- **PROBLEM DESCRIPTION**:
Read the records and gather each line that includes "this".
══ MATERIAL PROVIDED
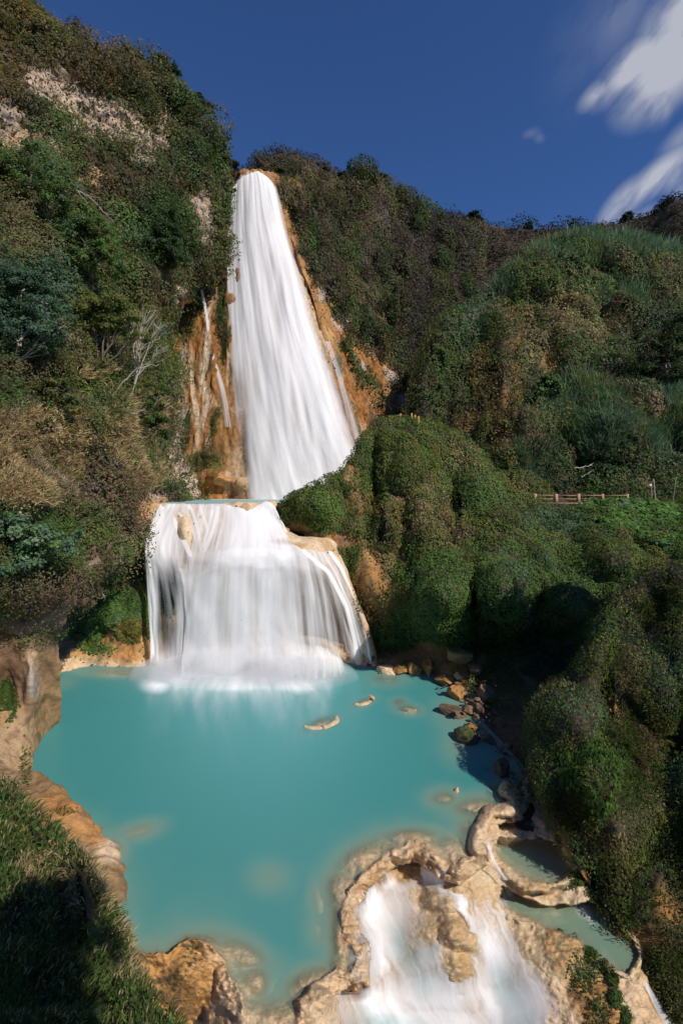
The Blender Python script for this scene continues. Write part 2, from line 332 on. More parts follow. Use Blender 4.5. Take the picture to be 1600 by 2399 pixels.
def mixcol(base, *layers):
    c = np.broadcast_to(np.array(base, float), layers[0][1].shape + (3,)).copy()
    for colr, w in layers: w = np.clip(w, 0, 1)[..., None]; c = c * (1 - w) + np.array(colr) * w
    return c
def nf(sh, sc, seed=0, octv=4, stretch=(1, 1, 1)): return fbm(sh.G.reshape(-1, 3), sc, octv, seed, stretch=stretch).reshape(sh.nv, sh.nu)
def warp(sh, amp=25, sc=None, seed=2):
    sc = sc or np.median(sh.D) * .09; return sh.px + amp * nf(sh, sc, seed) * 2, sh.py + amp * nf(sh, sc, seed + 1) * 2
ORANGE = (.46, .22, .065); OCHRE = (.42, .25, .10); PALE = (.60, .43, .27); CREAM = (.66, .50, .33); GREY = (.36, .31, .28); LIME = (.54, .39, .27); SOIL = (.055, .038, .024); DSOIL = (.035, .028, .018); BROWN = (.17, .10, .055)

# ================================================================== LAND
def struct(o, label, cat): return tag(o, label, cat, kind='structure')
# ground far below everything, out to the horizon
def base_ground():
    a = np.linspace(0, 2 * math.pi, 64, endpoint=False); rr = np.array([0.0, 40, 120, 300, 700, 1500])
    g = np.array([[(r * math.cos(t), r * math.sin(t) + 40, -9.0) for t in a] + [(r, 40, -9.0)] for r in rr])
    p = g.reshape(-1, 3); p[:, 2] += fbm(p, 60, 3, 5) * 3
    o = mesh_quads('ground', p, grid_faces(len(rr), 65), M_SOIL, col=np.tile(np.array([.10, .08, .04]), (len(p), 1)), smooth=True)
    struct(o, 'valley floor of brown earth under the hills', 'ground')
base_ground()

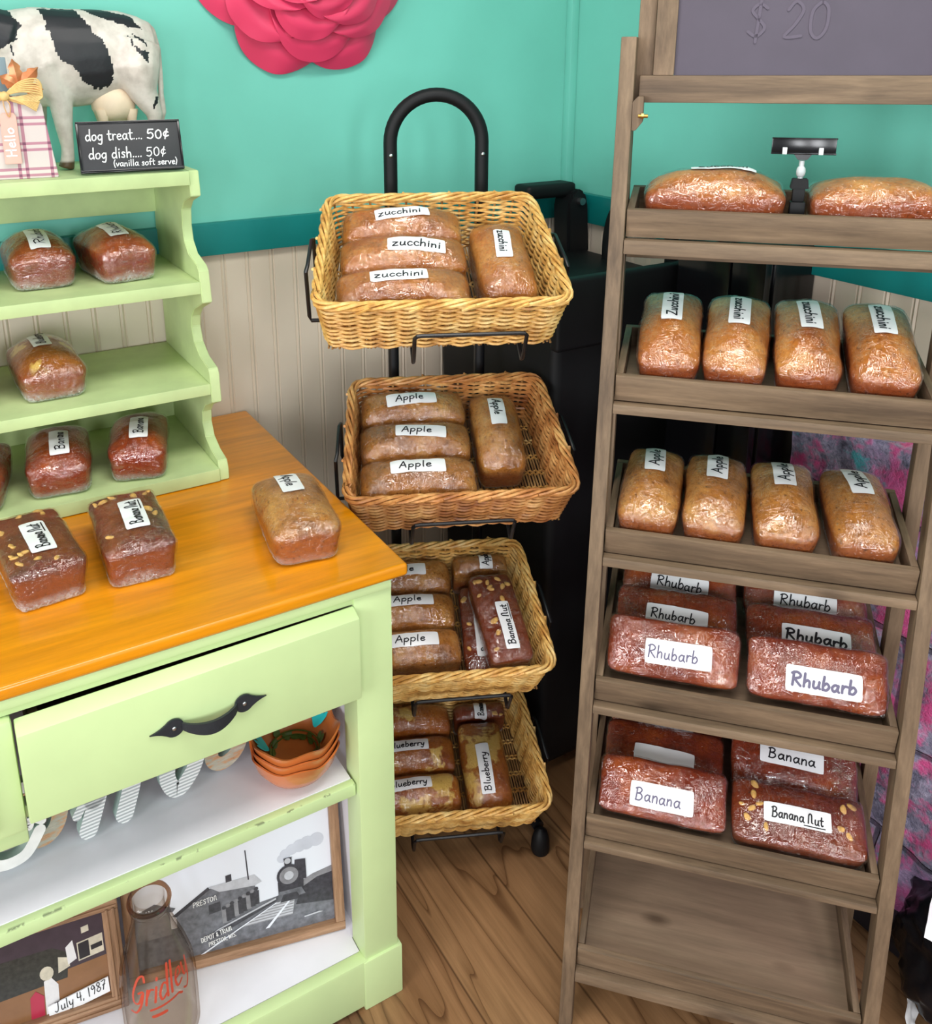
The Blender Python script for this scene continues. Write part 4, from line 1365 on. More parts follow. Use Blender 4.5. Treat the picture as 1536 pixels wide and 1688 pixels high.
for k, (x, an, la, lab_) in enumerate(((-0.151, 87, 4, 'apple loaf on the third ladder tray, leftmost of the four'),
                           (-0.057, 88, 0, 'apple loaf on the third ladder tray, second from the left'),
                           (0.040, 91, 0, 'darker apple loaf on the third ladder tray, third from the left'),
                           (0.143, 93, 5, 'apple loaf on the third ladder tray, rightmost with a gap beside it'))):
    L = 0.175
    M = TM[2] @ Matrix.Translation((x, 0.0165, -0.0322)) @ Matrix.Rotation(math.radians(5), 4, 'X') @ Matrix.Translation((0, L / 2, 0)) @ Matrix.Rotation(math.radians(an), 4, 'Z')
    loaf('apple', M, lab_, g, 'Apple', L, 0.0915, 0.054, 0.024, lab=(0.032, 0.0, la), lw=0.07, lh=0.031, seed=38 + k, width=0.05)
g = 'rhubarb loaves on the fourth ladder tray'
TR = 46
row('rhubarb', 3, -0.101, 0.054, 0.088, TR, 'rhubarb loaf on the fourth ladder tray, front one of the left stack, black writing greyed as if overexposed', g, 'Rhubarb', lx=0.008, ly=-0.004, la=1, L=0.194, seed=44, ink='g', lw=0.098, lh=0.036, width=0.075, align=-0.08)
row('rhubarb', 3, -0.098, 0.118, 0.086, 20, 'rhubarb loaf on the fourth ladder tray, middle one of the left stack', g, 'Rhubarb', lx=0.0, ly=-0.012, la=-2, L=0.188, seed=45, lw=0.096, lh=0.032, width=0.07, align=-0.06)
row('rhubarb', 3, -0.096, 0.222, 0.066, 26, 'rhubarb loaf on the fourth ladder tray, rear one of the left stack', g, 'Rhubarb', lx=0.0, ly=-0.014, la=-3, L=0.188, seed=46, lw=0.094, lh=0.031, width=0.075)
row('rhubarb', 3, 0.104, 0.054, 0.088, TR, 'rhubarb loaf on the fourth ladder tray, front one of the right stack, thick black writing greyed as if overexposed', g, 'Rhubarb', lx=0.008, ly=-0.010, la=0, L=0.194, seed=47, ink='g', lw=0.104, lh=0.037, width=0.09, bold=1.8)
row('rhubarb', 3, 0.104, 0.118, 0.086, 20, 'rhubarb loaf on the fourth ladder tray, middle one of the right stack, bold black writing', g, 'Rhubarb', lx=0.006, ly=-0.013, la=-1, L=0.188, seed=48, lw=0.1, lh=0.034, width=0.09, bold=1.6)
row('rhubarb', 3, 0.102, 0.222, 0.066, 26, 'rhubarb loaf on the fourth ladder tray, rear one of the right stack', g, 'Rhubarb', lx=0.0, ly=-0.014, la=-2, L=0.188, seed=49, lw=0.096, lh=0.032, width=0.078)
g = 'banana loaves on the fifth ladder tray'
TB = 34
row('banana', 4, -0.100, 0.036, 0.086, 30, 'banana loaf on the fifth ladder tray, front one of the left stack, black writing greyed as if overexposed', g, 'Banana', lx=0.0, ly=-0.012, la=0, L=0.194, seed=50, ink='g', lw=0.096, lh=0.036, width=0.07, align=-0.06)
row('banana', 4, -0.100, 0.109, 0.082, 4, 'banana loaf on the fifth ladder tray, middle one of the left stack, blank sticker showing', g, None, lx=0.0, ly=-0.024, la=-2, L=0.19, seed=51, lw=0.096, lh=0.026)
row('banana', 4, -0.098, 0.198, 0.078, 8, 'banana loaf on the fifth ladder tray, rear one of the left stack', g, 'Banana', lx=-0.002, ly=-0.020, la=-3, L=0.188, seed=52, lw=0.094, lh=0.032, width=0.07)
row('banana nut', 4, 0.101, 0.022, 0.094, 14, 'banana nut loaf with walnut pieces at the front right of the fifth ladder tray', None, 'Banana Nut', lx=-0.002, ly=-0.004, la=0, L=0.192, seed=53, lw=0.096, lh=0.029, width=0.074, nuts=13)
row('banana', 4, 0.101, 0.131, 0.080, 28, 'banana loaf on the fifth ladder tray, behind the banana nut loaf', g, 'Banana', lx=-0.004, ly=0.014, la=-2, L=0.19, seed=54, lw=0.096, lh=0.032, width=0.072)
row('banana', 4, 0.100, 0.222, 0.066, 28, 'dark banana loaf on the fifth ladder tray, rearmost of the right stack', g, None, L=0.188, seed=55, lw=None)

# ================================================================== pink paper flower on the wall
FC = Vector((0.742, YW, 1.735))
FL = thing('paper_flower', 'large hot pink paper flower hung on the teal wall', 'flower', Matrix.Translation(FC))
m_pink = M_plain('hot_pink_foam', srgb(226, 64, 104), 0.36, var=0.05, scale=8)
def petal(ang, r0, r1, halfw, lift0, lift1, cup, seed):
    """one ruffled petal: from radius r0 to r1, facing -y"""
    t = bmesh.new()
    nu, nv = 18, 14
    g = []
    for i in range(nu + 1):
        row_ = []
        for j in range(nv + 1):
            s = i / nu * 2 - 1
            v = j / nv
            wd = halfw * (0.35 + 0.65 * math.sin(PI * min(1, v * 0.78 + 0.1)) ** 0.7)
            rad = r0 + (r1 - r0) * v * (1 - 0.16 * abs(s) ** 2.5)
            wav = 0.005 * noise.noise((s * 1.3 + seed * 3.1, v * 1.0, seed)) * v
            rad += wav * 0.8
            lat = s * wd
            h = lift0 + (lift1 - lift0) * v + cup * (s * s) * v * 0.6 + wav * 1.0
            h += -0.020 * max(0, v - 0.78) / 0.22 * (v > 0.78)     # rim rolls back
            a = ang
            # wrap around the centre
            th = a + lat / max(rad, 0.05)
            row_.append(t.verts.new((rad * math.cos(th), -h, rad * math.sin(th))))
        g.append(row_)
    for i in range(nu):
        for j in range(nv):
            t.faces.new((g[i][j], g[i + 1][j], g[i + 1][j + 1], g[i][j + 1]))
    bmesh.ops.recalc_face_normals(t, faces=t.faces[:])
    bmesh.ops.solidify(t, geom=t.faces[:], thickness=0.0022)
    bmesh.ops.transform(t, matrix=Matrix.Translation(FC), verts=t.verts[:])
    return t
sd = 0
FS = 1.10
for n_, r0, r1, hw_, l0, l1, cup, a0 in ((7, 0.05, 0.206, 0.100, 0.030, 0.026, 0.016, -1.98), (7, 0.045, 0.178, 0.088, 0.046, 0.052, 0.018, -1.52), (6, 0.035, 0.142, 0.078, 0.062, 0.078, 0.020, -1.75), (5, 0.025, 0.105, 0.066, 0.076, 0.100, 0.022, -1.35), (4, 0.015, 0.070, 0.050, 0.085, 0.116, 0.024, -1.9)):
    for k in range(n_):
        sd += 1
        p = petal(a0 + 2 * PI * k / n_, r0 * FS, r1 * FS, hw_ * FS * 1.12, l0 + 0.004 * (k % 2), l1 + 0.006 * (k % 2), cup, sd)
        link_mesh('petal', p, m_pink, FL, 80)
b = MB(Matrix.Translation(FC)); b.ball((0, -0.105, 0), 0.030, sub=3, scale=(1, 0.7, 1))
link_mesh('bud', b, m_pink, FL, 80)
b = MB(Matrix.Translation(FC)); b.tube([(0, -0.002, 0), (0, -0.06, 0)], 0.06, 24)
link_mesh('backing', b, m_pink, FL, 40)

# ================================================================== cow figurine
CT = 1.3725
CW = thing('cow_figurine', 'black and white spotted cow figurine standing on top of the green hutch', 'figurine', Matrix.Translation((0.30, 1.655, CT)))
def cow_mesh():
    b = MB()
    def loft(secs, seg=20):
        rings = []
        for (x, zc, ry, rz, yc) in secs:
            ring = []
            for k in range(seg):
                a = 2 * PI * k / seg
                ring.append(b._v((x, yc + ry * math.cos(a), zc + rz * math.sin(a))))
            rings.append(ring)
        for A, B in zip(rings, rings[1:]):
            for k in range(seg):
                b.bm.faces.new((A[k], A[(k + 1) % seg], B[(k + 1) % seg], B[k]))
        b.bm.faces.new(rings[0][::-1])
        b.bm.faces.new(rings[-1])
    # trunk: chest (left) to rump (right); x from the thing's origin
    loft([(-0.150, 0.190, 0.012, 0.028, 0), (-0.140, 0.186, 0.030, 0.050, 0), (-0.115, 0.180, 0.043, 0.070, 0), (-0.075, 0.178, 0.050, 0.078, 0), (-0.025, 0.176, 0.056, 0.078, 0),
          (0.020, 0.178, 0.057, 0.076, 0), (0.060, 0.186, 0.053, 0.066, 0), (0.090, 0.190, 0.048, 0.054, 0), (0.108, 0.192, 0.036, 0.040, 0), (0.116, 0.194, 0.018, 0.020, 0)])
    # neck and head reaching left
    b.tube([(-0.115, 0, 0.205), (-0.165, 0, 0.225), (-0.205, 0, 0.245)], [0.046, 0.036, 0.030], 14)
    b.tube([(-0.200, 0, 0.258), (-0.225, 0, 0.240), (-0.262, 0, 0.212)], [0.030, 0.030, 0.019], 14)
    b.ball((-0.268, 0, 0.208), 0.020, sub=2, scale=(0.8, 1.05, 0.85))
    for s in (-1, 1):
        b.tube([(-0.200, s * 0.022, 0.262), (-0.196, s * 0.05, 0.262), (-0.198, s * 0.066, 0.252)], [0.008, 0.012, 0.004], 8)
        b.tube([(-0.204, s * 0.014, 0.278), (-0.204, s * 0.026, 0.292), (-0.210, s * 0.030, 0.304)], [0.006, 0.0045, 0.002], 8)
        # front leg
        fx = -0.050 if s < 0 else -0.082
        b.tube([(fx - 0.02, s * 0.022, 0.165), (fx, s * 0.028, 0.110), (fx, s * 0.028, 0.070), (fx + 0.002, s * 0.028, 0.034), (fx, s * 0.028, 0.014), (fx - 0.004, s * 0.028, 0.001)], [0.036, 0.020, 0.0145, 0.0105, 0.0115, 0.0135], 12)
        # hind leg: thigh, stifle, hock, shank
        hx = 0.085 if s < 0 else 0.030
        k = 0 if s < 0 else 0.004
        b.tube([(0.080, s * 0.026, 0.200), (0.072, s * 0.034, 0.160), (hx * 0.9 + 0.006, s * 0.034, 0.118), (hx + 0.014, s * 0.032, 0.082), (hx + 0.010, s * 0.030, 0.044), (hx + 0.006, s * 0.030, 0.016), (hx + 0.002, s * 0.030, 0.001)], [0.040, 0.042, 0.024, 0.0135, 0.0105, 0.0115, 0.0135], 12)
    # hip bones, tail
    b.ball((0.090, 0, 0.228), 0.020, sub=2, scale=(1.2, 1.2, 0.6))
    b.tube([(0.098, 0, 0.232), (0.113, 0, 0.222), (0.121, 0.0, 0.190), (0.122, 0.0, 0.150), (0.120, 0, 0.115), (0.119, 0, 0.085), (0.118, 0, 0.062)], [0.008, 0.0075, 0.006, 0.005, 0.006, 0.0085, 0.002], 10)
    return b
cb = cow_mesh()
me = bpy.data.meshes.new('tmp_cow')
cb.bm.to_mesh(me)
cb.bm.free()
tmp = bpy.data.objects.new('tmp_cow', me)
COL.objects.link(tmp)
md = tmp.modifiers.new('r', 'REMESH'); md.mode = 'VOXEL'; md.voxel_size = 0.0030
ms = tmp.modifiers.new('s', 'SMOOTH'); ms.iterations = 9; ms.factor = 0.5
bpy.context.view_layer.update()
dg = bpy.context.evaluated_depsgraph_get()
cow_me = bpy.data.meshes.new_from_object(tmp.evaluated_get(dg))
bpy.data.objects.remove(tmp)
bpy.data.meshes.remove(me)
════
- **REPLY TO THE TASK**:
The Blender Python script for this scene continues. Write part 2, from line 332 on. More parts follow. Use Blender 4.5. Take the picture to be 1600 by 2399 pixels.
The Blender Python script for this scene continues. Write part 4, from line 1365 on. More parts follow. Use Blender 4.5. Treat the picture as 1536 pixels wide and 1688 pixels high.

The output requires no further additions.